Responsabilité sociétale
Car oui, le financement reste le nerf de la guerre. L’ESS figure d’ailleurs dans les orientations de la loi PACTE actuellement débattue au Parlement et adoptée en première lecture en octobre. Elle prévoierait la généralisation de l’agrément ESUS (pour entreprise solidaire d’utilité sociale) permettant l’accès au financement par l’épargne solidaire à un peu moins de 1000 structures appartenant à l’ESS en France aujourd’hui. Voilà qui rassurera peut-être un secteur qui  en a visiblement besoin : selon un sondage Opinion Way paru en ce début novembre et réalisé auprès de 503 dirigeants associatifs de toutes tailles et secteurs d’activité, 58% se disent « inquiets pour la pérennité de leurs financements publics », même si le milieu associatif continue d’attirer.

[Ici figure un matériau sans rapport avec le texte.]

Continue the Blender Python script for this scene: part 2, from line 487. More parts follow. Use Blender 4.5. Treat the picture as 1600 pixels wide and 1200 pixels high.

La récente nomination de Christophe Itier au sein d’un organisme international de l’ESS (le Groupe Pilote International de l’ESS) prouve (à défaut d’avoir défini un protocole d’actions concrètes et leur mise en place) que la problématique dépasse même le sol national et que les indicateurs chiffrés pour quantifier cette économie manquent encore. Au niveau national, on sait qu’elle représente environ 10% du PIB français. En région, selon la CRESS Nouvelle-Aquitaine, on se situe plus aux alentours des 12%, avec des départements ayant certaines polarités, notamment les mutuelles pour les Deux-Sèvres ou la Creuse. « C’est une évolution plutôt pérenne et longue ». Les partenariats liés avec les collectivités, les CDC (Caisses de Dépôts et Consignation) ou la BPI (Banque Publique d’Investissement) tentent, quant-à-eux, d’installer ces modèles plus durablement. « Une bonne idée ne suffit pas pour faire un bon schéma économique. Derrière, ca reste des entreprises qui n’ont certes pas vocation à faire des bénéfices mais qui ne peuvent pas être déficitaires. Un acteur de l’ESS qui se créé uniquement avec des services civiques et des contrats aidés, on ne va pas le valoriser parce qu’on ne trouve pas de plus-value même si le besoin social est fort. On accompagne des projets solides avant tout. Le fait de leur acheter des prestations les crédibilise et les met au même rang que les autres entreprises, mais le cahier des charges doit rester le même pour tous ».


L’ESS, tout comme le secteur associatif (qui, de fait, en fait partie intégrante), reste très subventionné.  Sur Bordeaux, on parle de 1,5 million d’euros versés « en soutien à des acteurs qui vont flécher un développement ou une aide à la création de l’ESS », mais de plus de 60 millions si l’on parle de l’ensemble des subventions (directes et indirectes) qui contribuent à son développement : par exemple, la métropole aide chaque année les acteurs de l’ESS dans l’installation de locaux. En Nouvelle-Aquitaine, selon le panorama 2017 de l’ESS, les secteurs les plus concernés par l’ESS sont le social (54,4%), les activités comme l’agriculture, la recherche, le tourisme (12,4%) et l’enseignement (10,5%). Elle compte environ 220 400 emplois, ce qui en fait la troisième région française en termes de volume. Et quand on sait que Bercy estime à 600 000 le nombre de recrutements en raison des départs à la retraite d’ici 2020, l’enjeu de l’identification et de la structuration est bien là.
Le Mois de l’ESS se décline d’ailleurs dans toute la région Nouvelle-Aquitaine, qu’il s’agisse d’un focus sur les recycleries à Naintré (Vienne), des 25 ans d’un chantier d’insertion à Chatellerault ou d’un éclairage sur les coopératives de consommateurs à Limoges, le programme est éclectique et dépasse même le mois de novembre (on pense, par exemple, au marché de Noël solidaire à Bordeaux à partir du 7 décembre). Vous pourrez retrouver le programme complet et l’ensemble des manifestations organisées dans chaque département sur le site dédié www.lemois-ess.org.